Abstract:
In terms of section 155(4) of the Constitution of the Republic of South Africa,
1996, all municipalities (metropolitan, district and local municipalities)
are expected to raise their own revenues in addition to the transfers they
receive from national government. This principle is an important feature
of any democratic local government system, creating a revenue-service
link between the municipality and its customers that empowers customers
to hold the municipality directly accountable for the services it provides.
However, municipalities’ own revenue collection has been significantly
declining as a result of greater reliance placed on intergovernmental
transfers as a revenue source. It is of concern that in many cases, the
funds dedicated to service delivery, development and growth are being
mismanaged by municipal officials, and in many instances due to political
interference. Therefore, the purpose of the study was to identify debt
management, its consequences, and the development of an integrated debt
management model for municipalities in the Free State Province.

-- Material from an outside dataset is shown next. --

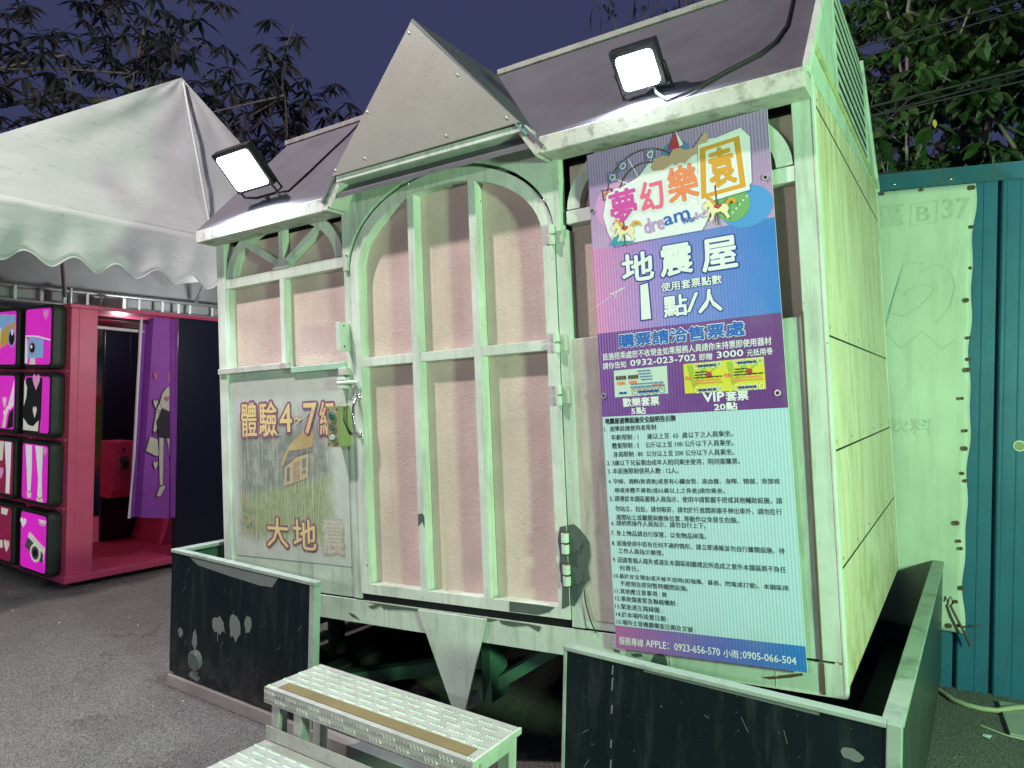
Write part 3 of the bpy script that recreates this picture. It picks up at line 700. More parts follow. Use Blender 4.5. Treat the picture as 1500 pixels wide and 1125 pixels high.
for ch, x0, x1, z0, z1, cm in (('夢', .090, .195, 1.625, 1.755, 'mag'), ('幻', .215, .302, 1.655, 1.765, 'rose'), ('樂', .325, .435, 1.665, 1.795, 'orange')):
    put_text(lt_, ch, x0, x1, z0, z1, L(5), SI['white'], .10, .06); put_text(lt_, ch, x0, x1, z0, z1, L(7), SI[cm], .026, .06)
plate(lt_, [(.432, 1.64), (.618, 1.655), (.602, 1.87), (.446, 1.855)], L(6), SI['white'])
stroke(lt_, [(.455, 1.665), (.595, 1.675), (.585, 1.845), (.462, 1.835)], .024, L(7), SI['gold'], closed=True)
put_text(lt_, '袁', .482, .570, 1.690, 1.825, L(8), SI['gold'], .03, .06)
put_text(lt_, 'dre', .222, .298, 1.572, 1.628, L(6), SI['lilac'], .02, .10); put_text(lt_, 'am', .300, .398, 1.590, 1.624, L(6), SI['blue'], .02, .12)
put_text(lt_, 'Wor', .368, .420, 1.580, 1.602, L(7), SI['blue'], .03, .08); put_text(lt_, 'ld', .422, .458, 1.588, 1.614, L(7), SI['lilac'], .02, .08)
lt_.build('logo_lettering', SL, sign)
def horse(ox, oz, k):
    hs = MB()
    t = lambda pts: [(ox+x*k, oz+z*k) for x, z in pts]
    plate(hs, t([(.10, .52), (.0, .62), (.02, .72), (.12, .82), (.25, .98), (.36, .98), (.45, .80), (.58, .62), (.90, .66), (1.05, .60), (1.10, .42), (1.02, .28), (1.12, .08), (1.02, .0), (.90, .22), (.74, .36), (.52, .34), (.42, .10), (.28, .02), (.26, .10), (.36, .24), (.34, .42), (.22, .30), (.05, .26), (.06, .34), (.22, .44), (.30, .62), (.22, .66)]), L(8), SI['cream'])
    stroke(hs, t([(.22, 1.02), (.36, .98), (.46, .80), (.55, .66)]), .010, L(9), SI['gold'])
    stroke(hs, t([(1.0, .62), (1.16, .80), (1.32, .74), (1.38, .60)]), .012, L(9), SI['gold'])
    stroke(hs, t([(.50, .64), (.66, .54), (.80, .66)]), .010, L(9), SI['red']); stroke(hs, t([(.62, .6), (.58, 1.5)]), .005, L(7), SI['brown'])
    stroke(hs, t([(.60, .3), (.62, -.2)]), .005, L(7), SI['brown'])
    if ox < .2: plate(hs, [(.078, 1.546), (.108, 1.60), (.122, 1.56), (.175, 1.552), (.178, 1.546)], L(7), SI['teal'])
    hs.build('carousel_horse_print', SL, sign)
horse(.088, 1.555, .085); horse(.448, 1.568, .085)
hs = MB()
for k in range(6): plate(hs, disc(.54+.013*k, 1.575+.012*k, .0035, .0035, 8), L(3), SI['white'])
hs.build('white_dots', SL, sign)
# price lettering
pr = MB()
for ch, x0, x1, z0, z1 in (('地', .122, .246, 1.398, 1.503), ('震', .276, .395, 1.398, 1.508), ('屋', .434, .556, 1.392, 1.505), ('點', .278, .365, 1.246, 1.322), ('/', .364, .410, 1.254, 1.322), ('人', .408, .492, 1.246, 1.326)):
    bo = .030 if ch not in '/' else .01
    put_text(pr, ch, x0, x1, z0, z1, L(1), SI['navy'], bo+.045); put_text(pr, ch, x0, x1, z0, z1, L(3), SI['white'], bo)
plate(pr, [(.181, 1.242), (.230, 1.242), (.226, 1.388), (.186, 1.384)], L(1), SI['navy']); plate(pr, [(.186, 1.247), (.225, 1.247), (.221, 1.383), (.190, 1.379)], L(3), SI['white'])
put_text(pr, '使用套票點數', .272, .498, 1.342, 1.375, L(1), SI['navy'], .085); put_text(pr, '使用套票點數', .272, .498, 1.342, 1.375, L(3), SI['white'], .022)
stroke(pr, [(.062, 1.362), (.127, 1.380), (.100, 1.345), (.088, 1.362), (.127, 1.380)], .0028, L(1), SI['white']); stroke(pr, [(.062, 1.362), (.085, 1.360), (.086, 1.345)], .0028, L(1), SI['white'])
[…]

This article provides a theoretical review of debt management,
legislative frameworks for local government financial administration as
well as the challenges facing municipalities in financial distress within the Free State Province regarding debt management. The article concludes
by discussing the integrated debt management model as a result of
conclusions drawn from the theoretical and the empirical study. The article
argues that the integrated debt management model as an intervention can
be operationalised to assist financially challenged municipalities in the
Free State Province with current debt management challenges.